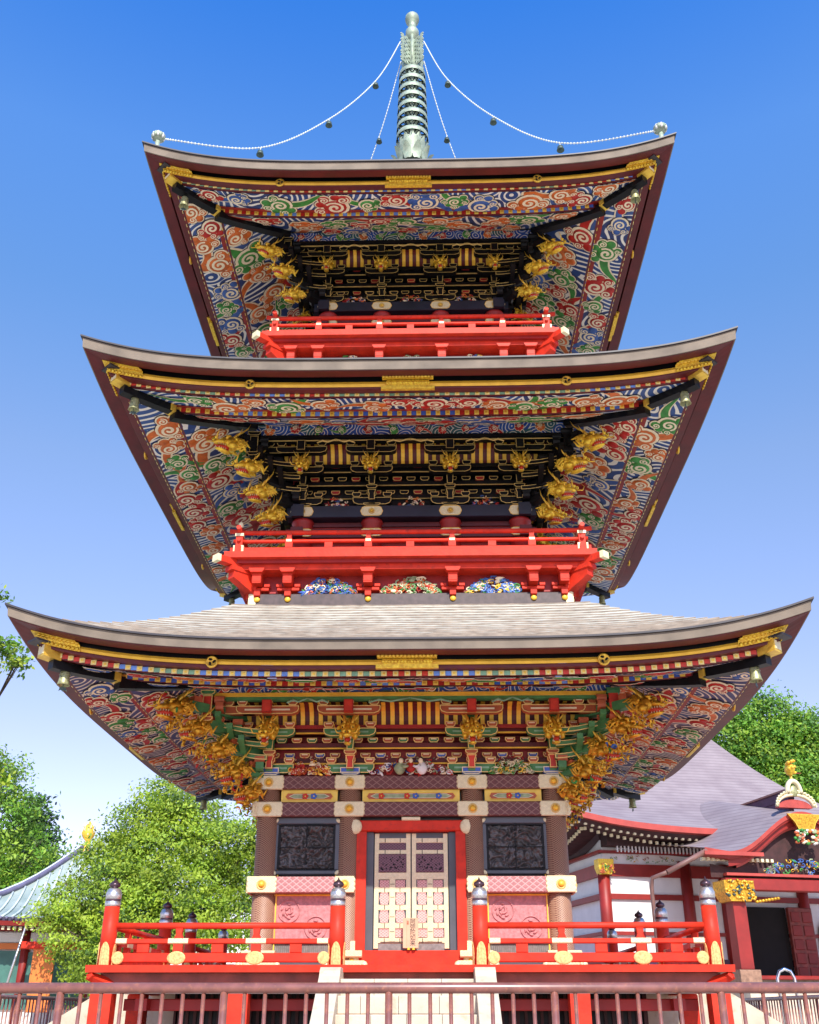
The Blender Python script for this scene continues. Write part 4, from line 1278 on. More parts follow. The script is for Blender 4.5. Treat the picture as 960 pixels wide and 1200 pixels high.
mb.lathe([(.075,23.62),(.09,23.70),(.155,23.76),(.175,23.86),(.17,23.96),(.12,24.06),(.10,24.10),(.10,24.26),(.16,24.32),(.185,24.42),(.175,24.52),(.12,24.60),(.05,24.64),(.015,24.70)],g,20)
mb.build('jewel_finial',spire)
# corner lotus finials on the top roof and the chains that hang to them
mb=MB()
mb.lathe([(.05,0),(.07,.03),(.11,.05),(.13,.10),(.11,.14),(.05,.15)],g,16,c=(-4.56,-4.56,15.44))
for j in range(14):
    a=2*PI*j/14; mb.ell((-4.56+.10*math.cos(a),-4.56+.10*math.sin(a),15.53),(.03,.03,.06),'white_paint' if j%2 else g,6,5)
mb.lathe([(.05,-.35),(.04,0)],g,10,c=(-4.56,-4.56,15.44))
four(mb,'corner_finial',roofs[2])
A=(.30,23.22); Bc=(4.50,15.52); ctrl=[(.30,23.22),(.86,21.2),(1.81,18.92),(3.01,16.84),(4.48,15.56)]
def chain_pt(t):
    # through the hanging points of the little bells (radius from the axis along the diagonal, height)
    n=len(ctrl)-1; x=t*n; i=min(int(x),n-1); f=x-i
    p0=ctrl[max(i-1,0)];p1=ctrl[i];p2=ctrl[i+1];p3=ctrl[min(i+2,n)]
    o=[]
    for a in range(2):
        o.append(.5*((2*p1[a])+(-p0[a]+p2[a])*f+(2*p0[a]-5*p1[a]+4*p2[a]-p3[a])*f*f+(-p0[a]+3*p1[a]-3*p2[a]+p3[a])*f**3))
    return o
mb=MB()
pts=[(-chain_pt(i/40)[0],-chain_pt(i/40)[0],chain_pt(i/40)[1]) for i in range(41)]
mb.tube(pts,.010,'chain_metal',6)
for i in range(120):
    rr,zz=chain_pt(i/119); mb.ell((-rr,-rr,zz),(.018,.018,.026),'chain_metal',6,4)
ch4=four(mb,'chain',pagoda)
mb=MB()
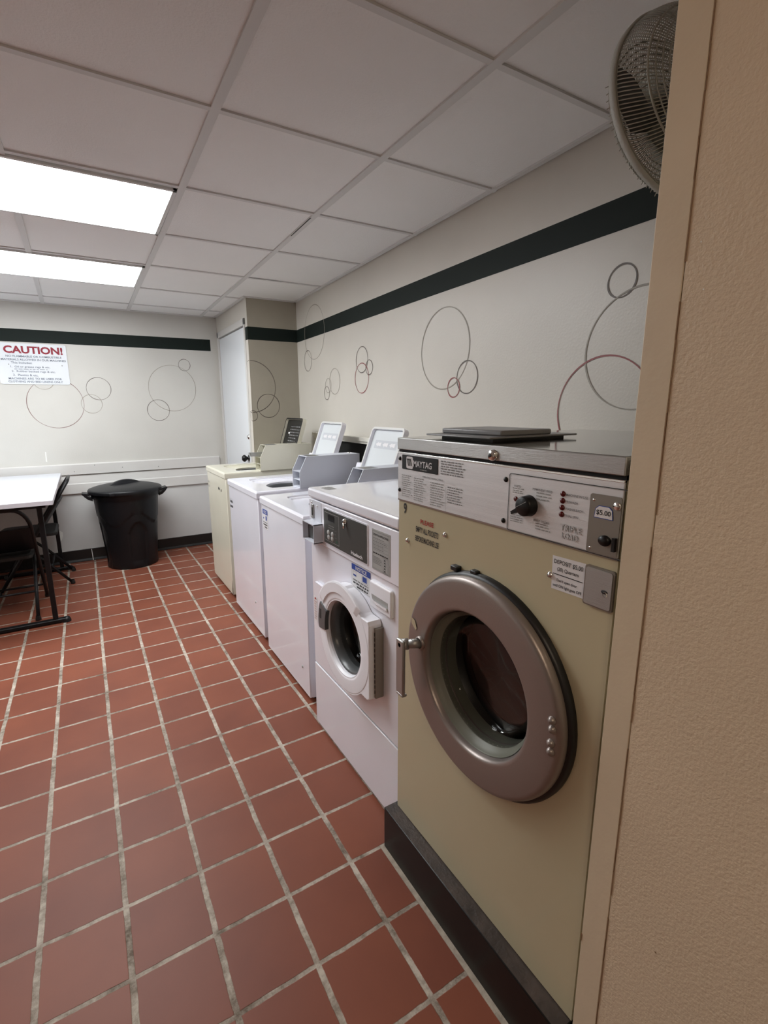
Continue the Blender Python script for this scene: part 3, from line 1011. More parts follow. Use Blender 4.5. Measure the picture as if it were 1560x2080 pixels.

───

Work to do:
Output the entries above exactly, without their pictures.

Written response:
The Blender Python script for this scene continues. Write part 4, from line 1278 on. More parts follow. The script is for Blender 4.5. Treat the picture as 960 pixels wide and 1200 pixels high.
mb.lathe([(.075,23.62),(.09,23.70),(.155,23.76),(.175,23.86),(.17,23.96),(.12,24.06),(.10,24.10),(.10,24.26),(.16,24.32),(.185,24.42),(.175,24.52),(.12,24.60),(.05,24.64),(.015,24.70)],g,20)
mb.build('jewel_finial',spire)
# corner lotus finials on the top roof and the chains that hang to them
mb=MB()
mb.lathe([(.05,0),(.07,.03),(.11,.05),(.13,.10),(.11,.14),(.05,.15)],g,16,c=(-4.56,-4.56,15.44))
for j in range(14):
    a=2*PI*j/14; mb.ell((-4.56+.10*math.cos(a),-4.56+.10*math.sin(a),15.53),(.03,.03,.06),'white_paint' if j%2 else g,6,5)
mb.lathe([(.05,-.35),(.04,0)],g,10,c=(-4.56,-4.56,15.44))
four(mb,'corner_finial',roofs[2])
A=(.30,23.22); Bc=(4.50,15.52); ctrl=[(.30,23.22),(.86,21.2),(1.81,18.92),(3.01,16.84),(4.48,15.56)]
def chain_pt(t):
    # through the hanging points of the little bells (radius from the axis along the diagonal, height)
    n=len(ctrl)-1; x=t*n; i=min(int(x),n-1); f=x-i
    p0=ctrl[max(i-1,0)];p1=ctrl[i];p2=ctrl[i+1];p3=ctrl[min(i+2,n)]
    o=[]
    for a in range(2):
        o.append(.5*((2*p1[a])+(-p0[a]+p2[a])*f+(2*p0[a]-5*p1[a]+4*p2[a]-p3[a])*f*f+(-p0[a]+3*p1[a]-3*p2[a]+p3[a])*f**3))
    return o
mb=MB()
pts=[(-chain_pt(i/40)[0],-chain_pt(i/40)[0],chain_pt(i/40)[1]) for i in range(41)]
mb.tube(pts,.010,'chain_metal',6)
for i in range(120):
    rr,zz=chain_pt(i/119); mb.ell((-rr,-rr,zz),(.018,.018,.026),'chain_metal',6,4)
ch4=four(mb,'chain',pagoda)
mb=MB()
Continue the Blender Python script for this scene: part 3, from line 1011. More parts follow. Use Blender 4.5. Measure the picture as if it were 1560x2080 pixels.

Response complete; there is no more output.